A
irmã Socorro Beleza pediu-me que dissesse algumas palavras recordando o ano que
passou. Lógico que ela se referia ao Ano Litúrgico.
E,
assim como no ano passado, nós estamos no período do Advento nos preparando
para o Natal. Depois vem as oitavas de Natal, em seguida o Tempo Comum, chega
Quaresma onde a gente se prepara para a Semana Santa. Depois Pentecostes, Tempo
Comum e chegamos ao Advento mais uma vez.
Se
usarmos a imagem de uma montanha, poderemos dizer que o ano litúrgico nos
convida sempre novamente a subi-la como que em espiral. De ano em ano passamos
pelas mesmas paisagens, mas a cada vez a celebração dos mistérios nos atinge de
modo diferente, ou deveria nos atingir de forma distinta, devido à nossa
realidade sempre inédita, nova, incomum. Isso depende da intensidade de nossa
participação e de nossa abertura ao mistério.
O
certo é que nós fazemos isso ano após ano, fazemos essa subida em espiral e nessa
caminhada cumprimos todos os preceitos, participamos de todas as celebrações, fazemos
novenas, vamos à missa. No entanto, corremos o risco de não mudarmos o nosso
modo de ser, a nossa maneira de agir, o nosso comprometimento.
O
ano litúrgico parece não mexer com a gente. Se o ano Litúrgico não mexe nem
remexe com nosso dia-a-dia, essa nossa
caminhada está sendo vazia, sem criatividade e sem paixão. Apenas a cumprimos
embora de maneira rotineira. Repito, apenas a cumprimos, mas o nosso modo de
agir, o nosso comportamento não muda. O ano Litúrgico parece não nos dizer nada,
não nos toca, parece ser outra coisa. É como se fossem duas coisas distintas:
nossa vida eclesial e nossa vida na sociedade.
O
papa Francisco nos alerta quando diz que “se, através de Jesus, Deus se
comprometeu com o homem a ponto de se tornar como um de nós, quer dizer que
tudo o que fizermos a um irmão ou a uma irmã, a Ele o fazemos.
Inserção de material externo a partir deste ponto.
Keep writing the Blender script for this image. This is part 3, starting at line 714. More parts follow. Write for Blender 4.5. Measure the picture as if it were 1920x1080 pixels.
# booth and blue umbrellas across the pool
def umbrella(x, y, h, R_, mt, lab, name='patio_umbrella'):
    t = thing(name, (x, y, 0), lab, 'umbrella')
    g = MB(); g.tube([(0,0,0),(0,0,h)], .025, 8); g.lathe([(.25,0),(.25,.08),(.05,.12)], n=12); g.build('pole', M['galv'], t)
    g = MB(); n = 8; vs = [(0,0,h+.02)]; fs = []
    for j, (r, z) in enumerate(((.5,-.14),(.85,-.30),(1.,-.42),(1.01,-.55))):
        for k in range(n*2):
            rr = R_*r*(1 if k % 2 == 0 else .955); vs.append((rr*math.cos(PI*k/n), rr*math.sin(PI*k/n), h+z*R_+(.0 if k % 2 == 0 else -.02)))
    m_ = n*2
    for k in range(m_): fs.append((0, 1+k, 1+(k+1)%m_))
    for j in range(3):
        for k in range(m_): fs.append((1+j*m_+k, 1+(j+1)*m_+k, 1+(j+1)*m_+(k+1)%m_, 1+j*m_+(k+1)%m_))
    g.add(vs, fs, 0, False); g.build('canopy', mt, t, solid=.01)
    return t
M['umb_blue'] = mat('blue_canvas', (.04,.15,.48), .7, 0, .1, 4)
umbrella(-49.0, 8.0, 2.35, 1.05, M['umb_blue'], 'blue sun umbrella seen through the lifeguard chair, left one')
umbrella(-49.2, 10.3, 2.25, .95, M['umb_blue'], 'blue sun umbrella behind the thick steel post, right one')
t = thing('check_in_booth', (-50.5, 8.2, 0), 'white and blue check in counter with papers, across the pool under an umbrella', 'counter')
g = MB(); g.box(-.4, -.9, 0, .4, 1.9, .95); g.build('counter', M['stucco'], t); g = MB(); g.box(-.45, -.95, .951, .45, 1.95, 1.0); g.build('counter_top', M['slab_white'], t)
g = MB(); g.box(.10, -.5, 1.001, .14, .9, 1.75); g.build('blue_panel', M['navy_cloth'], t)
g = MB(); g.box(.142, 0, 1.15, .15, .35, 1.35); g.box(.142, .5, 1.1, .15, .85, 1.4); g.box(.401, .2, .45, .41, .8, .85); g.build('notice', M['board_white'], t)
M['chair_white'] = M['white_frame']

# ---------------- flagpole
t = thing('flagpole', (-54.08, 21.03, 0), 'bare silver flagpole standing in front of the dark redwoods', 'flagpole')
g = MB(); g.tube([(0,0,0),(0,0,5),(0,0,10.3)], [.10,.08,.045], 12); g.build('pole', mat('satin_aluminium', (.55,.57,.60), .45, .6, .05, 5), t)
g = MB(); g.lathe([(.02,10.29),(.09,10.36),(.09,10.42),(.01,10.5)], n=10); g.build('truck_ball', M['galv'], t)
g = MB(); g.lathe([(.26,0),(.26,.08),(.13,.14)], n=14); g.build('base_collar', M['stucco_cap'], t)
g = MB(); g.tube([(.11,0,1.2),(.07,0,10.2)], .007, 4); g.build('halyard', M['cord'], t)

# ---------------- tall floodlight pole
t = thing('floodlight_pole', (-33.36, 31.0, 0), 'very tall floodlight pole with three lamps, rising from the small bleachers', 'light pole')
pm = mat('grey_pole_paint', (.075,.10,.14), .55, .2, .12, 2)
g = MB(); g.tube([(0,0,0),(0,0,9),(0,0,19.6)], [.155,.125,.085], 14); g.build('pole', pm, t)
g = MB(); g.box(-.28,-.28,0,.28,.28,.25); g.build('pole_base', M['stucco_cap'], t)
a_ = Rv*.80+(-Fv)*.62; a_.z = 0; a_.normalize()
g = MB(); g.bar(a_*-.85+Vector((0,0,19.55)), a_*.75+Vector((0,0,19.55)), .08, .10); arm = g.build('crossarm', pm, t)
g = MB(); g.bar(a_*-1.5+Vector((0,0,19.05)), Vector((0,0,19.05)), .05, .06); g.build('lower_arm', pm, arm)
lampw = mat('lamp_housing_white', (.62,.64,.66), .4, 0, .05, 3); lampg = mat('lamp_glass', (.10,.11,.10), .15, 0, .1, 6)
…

Foi o próprio Jesus quem no-lo recordou: quem alimenta, acolhe, visita e ama um
destes mais pequeninos e mais pobres entre os homens, ao Filho de Deus que o faz”.
Adicione
às palavras do papa Francisco as palavras de João Batista, as quais sempre de
novo ouvimos a cada Advento: “No meio de
vós está ALGUÉM que não conheceis”.
Isso
acontece porque, talvez, a gente não saiba aonde procurar. E onde encontra-Lo. É
lá nas pessoas simples e humildes que devemos encontrá-LO. Pois são elas que
têm testemunhos de amor. Como vai dizer Pagola: “São pessoas entranhavelmente boas”.
Essa
gente pelas quais passamos e muitas vezes nem consideramos gente. Essa gente
não é a Palavra de Deus, mas essa gente é a voz que nos convida a fazer o
verdadeiro ano litúrgico. Essa gente não é a Luz, ninguém é a Luz, só Ele é a
Luz, essa gente não é a Luz, mas irradia a Luz no seu caminhar, no seu
testemunho, no seu sofrer.
Então,
essa caminhada que fazemos em espiral, todos os anos, e que não mexe com a
gente, deve remexer com nosso modo de agir. Talvez nossa caminhada tenha muita
devoção e pouca fé. Fazemos novenas, terço dos homens, rezam-se mil Ave Maria,
adorações. Tudo mais e tudo bem. Mas quem
alimentastes, quem acolhestes, quem visitastes e quem amastes?
Enfim,
parece ser mais fácil e cômodo praticar minha devoção do que vivenciar minha
fé. E quando alguma vez vamos em busca do preso, do nu ou do faminto,
principalmente agora nessa época do ano, quando levamos um prato de sopa à
Praça do Ferreira, sempre o fazemos como se fôssemos melhor, superior a eles.
Não conversamos com eles, não falamos de igual para igual, e, certamente, a verdadeira confraternização natalina
somente pode acontecer entre iguais. E, por ventura, se alguém fosse maior,
não tenhamos dúvidas, seriam eles.
Assim,
nas palavras do profeta, a gente só percebe que começa a conhece-Lo quando Ele
cresce e a gente diminui.
Então,
somos convidados sempre de novo a subir a montanha, pois este caminho nunca
está concluído. Como na vida de cada um de nós há sempre a necessidade de
voltar a partir, de se erguer, de reencontrar o sentido dos passos de Jesus, de
sua caminhada. Peçamos como salmista: “Fazei-me
conhecer a vossa estrada, ó Senhor”.
Um
natal cheio de paz e sabedoria para todos e todas da comunidade da, digamos
assim, comunidade da Irmã Socorro Beleza.